STATEMENT OF ADMINISTRATION POLICY
H.R. 5226 – Regulatory Integrity Act of 2016
(Rep. Walberg, R-MI, and 14 cosponsors)
The Administration is
committed to ensuring that the regulatory process remains transparent
and that agencies issue regulations, guidance, directives, and policy
statements in compliance with all existing laws and Executive Orders.

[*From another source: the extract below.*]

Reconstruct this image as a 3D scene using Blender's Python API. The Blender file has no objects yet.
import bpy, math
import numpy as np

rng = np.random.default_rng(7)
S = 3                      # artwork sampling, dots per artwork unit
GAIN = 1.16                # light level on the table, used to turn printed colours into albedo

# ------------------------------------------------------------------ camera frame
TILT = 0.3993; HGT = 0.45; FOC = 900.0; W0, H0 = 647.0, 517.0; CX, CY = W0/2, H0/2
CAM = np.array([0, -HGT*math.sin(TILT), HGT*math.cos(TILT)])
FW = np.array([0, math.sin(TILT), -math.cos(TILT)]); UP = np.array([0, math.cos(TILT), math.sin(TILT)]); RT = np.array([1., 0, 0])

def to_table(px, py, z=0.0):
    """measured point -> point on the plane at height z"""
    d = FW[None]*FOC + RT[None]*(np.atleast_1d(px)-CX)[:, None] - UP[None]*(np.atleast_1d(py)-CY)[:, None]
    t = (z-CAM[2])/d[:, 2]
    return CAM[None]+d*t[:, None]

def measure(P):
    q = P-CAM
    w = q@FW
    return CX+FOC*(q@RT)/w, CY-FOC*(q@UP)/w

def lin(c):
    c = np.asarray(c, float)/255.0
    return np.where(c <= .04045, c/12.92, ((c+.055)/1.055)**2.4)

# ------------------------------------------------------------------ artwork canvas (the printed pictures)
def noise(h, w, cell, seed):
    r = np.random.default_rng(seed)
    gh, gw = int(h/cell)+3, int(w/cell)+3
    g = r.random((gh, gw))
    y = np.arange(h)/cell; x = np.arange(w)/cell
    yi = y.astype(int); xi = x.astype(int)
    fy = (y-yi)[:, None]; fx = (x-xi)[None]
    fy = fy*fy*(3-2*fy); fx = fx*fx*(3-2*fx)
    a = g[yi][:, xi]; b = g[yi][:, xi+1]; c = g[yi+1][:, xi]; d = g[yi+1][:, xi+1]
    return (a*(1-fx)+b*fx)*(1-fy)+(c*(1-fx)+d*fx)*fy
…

H.R. 5226, the Regulatory Integrity Act of 2016, would impose
duplicative, vague, and unnecessary procedural requirements on agencies
that would prevent them from efficiently performing their statutory
responsibilities and potentially lead to a less informed public. For
these reasons, the Administration strongly opposes H.R. 5226.
The Regulatory Integrity
Act of 2016 would be duplicative and costly to the American taxpayer. The separate tracking and reporting of agency communications as
prescribed by the bill is unnecessary, is extremely burdensome, and
provides little to no value while diverting agency resources from
important priorities. In fact, much of the information it would require
already is reported twice a year in the Unified Agenda, which is
publicly available at www.reginfo.gov. The
manner by which agencies communicate to the public on regulations and
their associated impacts already is covered by the Administrative
Procedure Act, the Regulatory Flexibility Act, the Unfunded Mandates
Reform Act, the Paperwork Reduction Act, the Information Quality Act,
several long-standing Executive Orders, and agency-specific statutes. Reporting each and every communication would dramatically increase the
cost of regulation to the American taxpayer.
Passage
of H.R. 5226 would undermine long-established regulatory frameworks by
adding unhelpful, duplicative, and burdensome procedural requirements on
agencies, while increasing the cost of regulation to the American
taxpayer.
If the President were presented with H.R. 5226, his senior advisors would recommend that he veto the bill.
H.R. 5351 – Guantanamo Detainee Transfer Prohibition Act
(Rep. Walorski, R-IN, and 67 cosponsors)
The
Administration strongly objects to H.R. 5351, which would prohibit the
use of funds to transfer any individual detained at the detention
facility at Guantanamo Bay, Cuba, either to the United States or any
foreign country. As the Administration has said many times before, the
continued operation of the detention facility at Guantanamo Bay weakens
our national security by draining resources, damaging our relationships
with key allies and partners, and emboldening violent extremists. In
February, the Administration submitted a comprehensive plan to safely
and responsibly close the detention facility at Guantanamo Bay, Cuba,
and to bring this chapter of our history to a close. Rather than
constructively engage with the Administration on the imperative of
closing the facility, this bill would seek to prohibit any and all
transfers of detainees, even where such transfers are conducted securely
and responsibly and to further substantial U.S. national security
interests. This bill represents an effort not only to extend the
facility's operation – as have the other unwarranted legislative
restrictions on transfers – but to bring to a standstill the substantial
progress the Administration has made in safely and securely reducing
the facility's population.
As
the Administration has repeatedly emphasized, detainees are transferred
from Guantanamo Bay only after a rigorous interagency review process
assesses, based on all relevant facts and circumstances, that potential
receiving countries are capable of successfully reintegrating them and
implementing appropriate security measures, consistent with our humane
treatment policy. The restrictions contained in this bill would seek to
foreclose entirely the Executive Branch's ability to determine
appropriate disposition options for detainees, including to transfer
them consistent with our national security and our humane treatment
policy, as well as its flexibility to determine when and where to
prosecute them, based on the facts and circumstances of each case and
our national security interests. Moreover, by purporting to prohibit
all transfers of individuals detained at Guantanamo Bay, the bill would
in some circumstances violate constitutional separation of powers
principles, and could interfere with the ability to transfer a detainee
who has been granted a writ of habeas corpus.
If the President were presented with H.R. 5351, his senior advisors would recommend he veto the bill.